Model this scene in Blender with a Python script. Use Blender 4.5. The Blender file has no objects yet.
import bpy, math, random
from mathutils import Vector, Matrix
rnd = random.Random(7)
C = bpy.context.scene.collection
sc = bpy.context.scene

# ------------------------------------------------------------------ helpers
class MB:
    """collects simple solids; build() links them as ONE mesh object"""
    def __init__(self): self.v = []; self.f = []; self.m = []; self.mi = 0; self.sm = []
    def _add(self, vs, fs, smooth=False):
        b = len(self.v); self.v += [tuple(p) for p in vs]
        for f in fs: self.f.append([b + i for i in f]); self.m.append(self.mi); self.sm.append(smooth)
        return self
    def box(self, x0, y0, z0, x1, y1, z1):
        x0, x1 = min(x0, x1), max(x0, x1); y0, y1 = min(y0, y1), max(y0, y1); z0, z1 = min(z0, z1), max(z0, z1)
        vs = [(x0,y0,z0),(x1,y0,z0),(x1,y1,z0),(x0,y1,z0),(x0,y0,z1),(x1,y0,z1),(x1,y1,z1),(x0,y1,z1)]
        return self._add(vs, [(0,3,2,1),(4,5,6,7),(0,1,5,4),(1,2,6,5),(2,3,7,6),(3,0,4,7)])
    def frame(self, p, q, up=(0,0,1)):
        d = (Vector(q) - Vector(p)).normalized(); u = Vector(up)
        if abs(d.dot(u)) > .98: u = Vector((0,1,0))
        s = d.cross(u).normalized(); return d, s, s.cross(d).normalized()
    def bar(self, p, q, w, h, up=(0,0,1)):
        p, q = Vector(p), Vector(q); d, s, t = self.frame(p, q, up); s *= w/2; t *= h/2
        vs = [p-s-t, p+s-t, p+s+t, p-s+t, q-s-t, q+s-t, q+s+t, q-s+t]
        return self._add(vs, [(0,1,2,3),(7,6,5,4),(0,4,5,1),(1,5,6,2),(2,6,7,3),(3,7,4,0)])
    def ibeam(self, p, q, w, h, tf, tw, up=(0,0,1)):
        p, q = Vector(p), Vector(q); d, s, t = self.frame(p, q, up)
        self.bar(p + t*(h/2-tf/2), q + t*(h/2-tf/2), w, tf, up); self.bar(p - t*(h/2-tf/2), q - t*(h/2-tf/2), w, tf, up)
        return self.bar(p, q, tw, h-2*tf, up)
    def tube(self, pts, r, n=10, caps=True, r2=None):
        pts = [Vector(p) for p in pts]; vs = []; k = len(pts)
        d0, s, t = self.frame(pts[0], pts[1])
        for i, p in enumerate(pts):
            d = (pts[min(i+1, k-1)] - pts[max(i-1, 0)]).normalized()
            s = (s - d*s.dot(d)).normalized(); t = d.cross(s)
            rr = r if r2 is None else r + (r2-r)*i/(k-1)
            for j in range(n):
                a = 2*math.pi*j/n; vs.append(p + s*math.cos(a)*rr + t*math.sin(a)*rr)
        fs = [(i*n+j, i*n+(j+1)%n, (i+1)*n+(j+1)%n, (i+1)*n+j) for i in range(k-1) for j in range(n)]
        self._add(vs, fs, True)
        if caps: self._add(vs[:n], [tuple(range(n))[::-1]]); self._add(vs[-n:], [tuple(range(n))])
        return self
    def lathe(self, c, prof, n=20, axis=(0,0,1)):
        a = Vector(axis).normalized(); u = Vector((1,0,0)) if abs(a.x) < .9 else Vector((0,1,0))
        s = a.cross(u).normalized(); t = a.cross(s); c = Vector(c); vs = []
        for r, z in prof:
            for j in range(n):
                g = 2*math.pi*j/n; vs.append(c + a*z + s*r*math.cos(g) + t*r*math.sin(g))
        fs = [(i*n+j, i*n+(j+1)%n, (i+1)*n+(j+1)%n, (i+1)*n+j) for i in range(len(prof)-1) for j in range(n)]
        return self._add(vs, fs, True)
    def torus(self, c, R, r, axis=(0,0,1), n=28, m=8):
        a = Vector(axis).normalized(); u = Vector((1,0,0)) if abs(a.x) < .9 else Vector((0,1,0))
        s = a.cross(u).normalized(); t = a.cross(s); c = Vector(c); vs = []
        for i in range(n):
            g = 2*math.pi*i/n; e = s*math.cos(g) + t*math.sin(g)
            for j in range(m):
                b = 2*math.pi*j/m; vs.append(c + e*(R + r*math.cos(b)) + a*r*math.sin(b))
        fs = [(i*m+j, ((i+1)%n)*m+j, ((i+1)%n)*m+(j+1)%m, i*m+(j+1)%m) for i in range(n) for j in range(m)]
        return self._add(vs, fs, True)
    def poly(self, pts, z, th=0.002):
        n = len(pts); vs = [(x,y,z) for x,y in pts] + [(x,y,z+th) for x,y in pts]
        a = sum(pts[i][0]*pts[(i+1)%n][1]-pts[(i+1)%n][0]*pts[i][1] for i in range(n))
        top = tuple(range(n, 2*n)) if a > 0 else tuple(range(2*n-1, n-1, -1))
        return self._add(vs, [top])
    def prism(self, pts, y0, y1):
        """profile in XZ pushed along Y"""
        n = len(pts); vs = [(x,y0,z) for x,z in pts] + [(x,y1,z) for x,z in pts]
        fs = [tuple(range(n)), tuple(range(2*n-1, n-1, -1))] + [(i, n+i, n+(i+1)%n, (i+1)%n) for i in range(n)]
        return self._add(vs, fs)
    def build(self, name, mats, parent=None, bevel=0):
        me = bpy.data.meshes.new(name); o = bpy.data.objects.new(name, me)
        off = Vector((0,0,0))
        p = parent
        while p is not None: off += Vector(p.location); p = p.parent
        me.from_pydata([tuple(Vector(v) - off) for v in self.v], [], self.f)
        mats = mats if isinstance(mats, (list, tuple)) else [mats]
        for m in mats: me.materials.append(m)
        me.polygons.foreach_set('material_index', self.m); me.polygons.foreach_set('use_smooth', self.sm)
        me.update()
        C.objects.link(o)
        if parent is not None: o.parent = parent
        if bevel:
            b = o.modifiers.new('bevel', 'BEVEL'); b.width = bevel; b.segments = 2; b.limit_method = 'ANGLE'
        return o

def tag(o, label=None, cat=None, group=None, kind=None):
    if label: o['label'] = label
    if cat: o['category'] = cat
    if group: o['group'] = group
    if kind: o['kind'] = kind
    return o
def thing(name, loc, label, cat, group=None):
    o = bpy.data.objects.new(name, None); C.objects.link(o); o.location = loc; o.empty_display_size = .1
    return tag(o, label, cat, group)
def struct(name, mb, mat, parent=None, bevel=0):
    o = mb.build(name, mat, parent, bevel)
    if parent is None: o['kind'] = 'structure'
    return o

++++

Output the lines above verbatim and in full.

# WRITTEN ANSWER
Model this scene in Blender with a Python script. Use Blender 4.5. The Blender file has no objects yet.
import bpy, math, random
from mathutils import Vector, Matrix
rnd = random.Random(7)
C = bpy.context.scene.collection
sc = bpy.context.scene

# ------------------------------------------------------------------ helpers
class MB:
    """collects simple solids; build() links them as ONE mesh object"""
    def __init__(self): self.v = []; self.f = []; self.m = []; self.mi = 0; self.sm = []
    def _add(self, vs, fs, smooth=False):
        b = len(self.v); self.v += [tuple(p) for p in vs]
        for f in fs: self.f.append([b + i for i in f]); self.m.append(self.mi); self.sm.append(smooth)
        return self
    def box(self, x0, y0, z0, x1, y1, z1):
        x0, x1 = min(x0, x1), max(x0, x1); y0, y1 = min(y0, y1), max(y0, y1); z0, z1 = min(z0, z1), max(z0, z1)
        vs = [(x0,y0,z0),(x1,y0,z0),(x1,y1,z0),(x0,y1,z0),(x0,y0,z1),(x1,y0,z1),(x1,y1,z1),(x0,y1,z1)]
        return self._add(vs, [(0,3,2,1),(4,5,6,7),(0,1,5,4),(1,2,6,5),(2,3,7,6),(3,0,4,7)])
    def frame(self, p, q, up=(0,0,1)):
        d = (Vector(q) - Vector(p)).normalized(); u = Vector(up)
        if abs(d.dot(u)) > .98: u = Vector((0,1,0))
        s = d.cross(u).normalized(); return d, s, s.cross(d).normalized()
    def bar(self, p, q, w, h, up=(0,0,1)):
        p, q = Vector(p), Vector(q); d, s, t = self.frame(p, q, up); s *= w/2; t *= h/2
        vs = [p-s-t, p+s-t, p+s+t, p-s+t, q-s-t, q+s-t, q+s+t, q-s+t]
        return self._add(vs, [(0,1,2,3),(7,6,5,4),(0,4,5,1),(1,5,6,2),(2,6,7,3),(3,7,4,0)])
    def ibeam(self, p, q, w, h, tf, tw, up=(0,0,1)):
        p, q = Vector(p), Vector(q); d, s, t = self.frame(p, q, up)
        self.bar(p + t*(h/2-tf/2), q + t*(h/2-tf/2), w, tf, up); self.bar(p - t*(h/2-tf/2), q - t*(h/2-tf/2), w, tf, up)
        return self.bar(p, q, tw, h-2*tf, up)
    def tube(self, pts, r, n=10, caps=True, r2=None):
        pts = [Vector(p) for p in pts]; vs = []; k = len(pts)
        d0, s, t = self.frame(pts[0], pts[1])
        for i, p in enumerate(pts):
            d = (pts[min(i+1, k-1)] - pts[max(i-1, 0)]).normalized()
            s = (s - d*s.dot(d)).normalized(); t = d.cross(s)
            rr = r if r2 is None else r + (r2-r)*i/(k-1)
            for j in range(n):
                a = 2*math.pi*j/n; vs.append(p + s*math.cos(a)*rr + t*math.sin(a)*rr)
        fs = [(i*n+j, i*n+(j+1)%n, (i+1)*n+(j+1)%n, (i+1)*n+j) for i in range(k-1) for j in range(n)]
        self._add(vs, fs, True)
        if caps: self._add(vs[:n], [tuple(range(n))[::-1]]); self._add(vs[-n:], [tuple(range(n))])
        return self
    def lathe(self, c, prof, n=20, axis=(0,0,1)):
        a = Vector(axis).normalized(); u = Vector((1,0,0)) if abs(a.x) < .9 else Vector((0,1,0))
        s = a.cross(u).normalized(); t = a.cross(s); c = Vector(c); vs = []
        for r, z in prof:
            for j in range(n):
                g = 2*math.pi*j/n; vs.append(c + a*z + s*r*math.cos(g) + t*r*math.sin(g))
        fs = [(i*n+j, i*n+(j+1)%n, (i+1)*n+(j+1)%n, (i+1)*n+j) for i in range(len(prof)-1) for j in range(n)]
        return self._add(vs, fs, True)
    def torus(self, c, R, r, axis=(0,0,1), n=28, m=8):
        a = Vector(axis).normalized(); u = Vector((1,0,0)) if abs(a.x) < .9 else Vector((0,1,0))
        s = a.cross(u).normalized(); t = a.cross(s); c = Vector(c); vs = []
        for i in range(n):
            g = 2*math.pi*i/n; e = s*math.cos(g) + t*math.sin(g)
            for j in range(m):
                b = 2*math.pi*j/m; vs.append(c + e*(R + r*math.cos(b)) + a*r*math.sin(b))
        fs = [(i*m+j, ((i+1)%n)*m+j, ((i+1)%n)*m+(j+1)%m, i*m+(j+1)%m) for i in range(n) for j in range(m)]
        return self._add(vs, fs, True)
    def poly(self, pts, z, th=0.002):
        n = len(pts); vs = [(x,y,z) for x,y in pts] + [(x,y,z+th) for x,y in pts]
        a = sum(pts[i][0]*pts[(i+1)%n][1]-pts[(i+1)%n][0]*pts[i][1] for i in range(n))
        top = tuple(range(n, 2*n)) if a > 0 else tuple(range(2*n-1, n-1, -1))
        return self._add(vs, [top])
    def prism(self, pts, y0, y1):
        """profile in XZ pushed along Y"""
        n = len(pts); vs = [(x,y0,z) for x,z in pts] + [(x,y1,z) for x,z in pts]
        fs = [tuple(range(n)), tuple(range(2*n-1, n-1, -1))] + [(i, n+i, n+(i+1)%n, (i+1)%n) for i in range(n)]
        return self._add(vs, fs)
    def build(self, name, mats, parent=None, bevel=0):
        me = bpy.data.meshes.new(name); o = bpy.data.objects.new(name, me)
        off = Vector((0,0,0))
        p = parent
        while p is not None: off += Vector(p.location); p = p.parent
        me.from_pydata([tuple(Vector(v) - off) for v in self.v], [], self.f)
        mats = mats if isinstance(mats, (list, tuple)) else [mats]
        for m in mats: me.materials.append(m)
        me.polygons.foreach_set('material_index', self.m); me.polygons.foreach_set('use_smooth', self.sm)
        me.update()
        C.objects.link(o)
        if parent is not None: o.parent = parent
        if bevel:
            b = o.modifiers.new('bevel', 'BEVEL'); b.width = bevel; b.segments = 2; b.limit_method = 'ANGLE'
        return o

def tag(o, label=None, cat=None, group=None, kind=None):
    if label: o['label'] = label
    if cat: o['category'] = cat
    if group: o['group'] = group
    if kind: o['kind'] = kind
    return o
def thing(name, loc, label, cat, group=None):
    o = bpy.data.objects.new(name, None); C.objects.link(o); o.location = loc; o.empty_display_size = .1
    return tag(o, label, cat, group)
def struct(name, mb, mat, parent=None, bevel=0):
    o = mb.build(name, mat, parent, bevel)
    if parent is None: o['kind'] = 'structure'
    return o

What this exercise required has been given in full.